学术文献库

We propose new strong/weak dualities in two dimensional conformal field theories by generalizing the Fateev-Zamolodchikov-Zamolodchikov (FZZ-)duality between Witten's cigar model described by the $\mathfrak{sl}(2)/\mathfrak{u}(1)$ coset and sine-Liouville theory. In a previous work, a proof of the FZZ-duality was provided by applying the reduction method from $\mathfrak{sl}(2)$ Wess-Zumino-Novikov-Witten model to Liouville field theory and the self-duality of Liouville field theory.
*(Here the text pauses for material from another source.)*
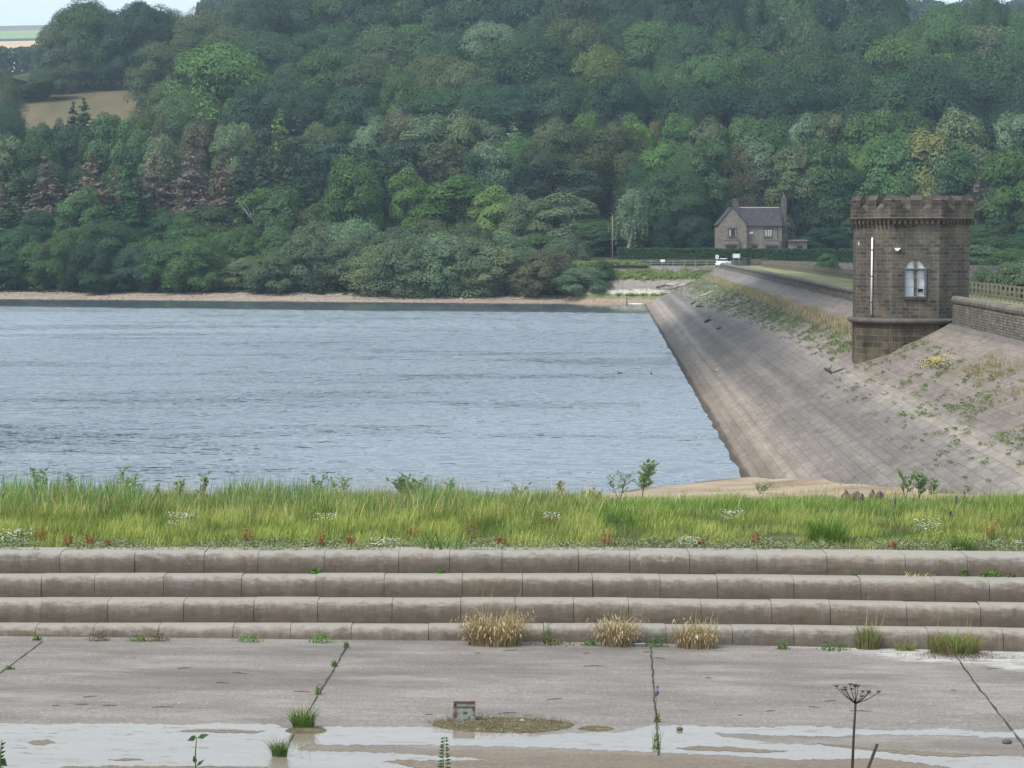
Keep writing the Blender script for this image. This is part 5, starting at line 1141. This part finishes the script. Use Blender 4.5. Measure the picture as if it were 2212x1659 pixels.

In this paper, we work with the coset model of the type $\mathfrak{sl}(N+1)/(\mathfrak{sl}(N) \times \mathfrak{u}(1))$ and propose that the model is dual to a theory with an $\mathfrak{sl}(N+1|N)$ structure. We derive the duality explicitly for $N=2,3$ by applying recent works on the reduction method extended for $\mathfrak{sl}(N)$ and the self-duality of Toda field theory. Our results can be regarded as a conformal field theoretic derivation of the duality of the Gaiotto-Rapčák corner vertex operator algebras $Y_{0, N, N+1}[ψ]$ and $Y_{N, 0, N+1}[ψ^{-1}]$.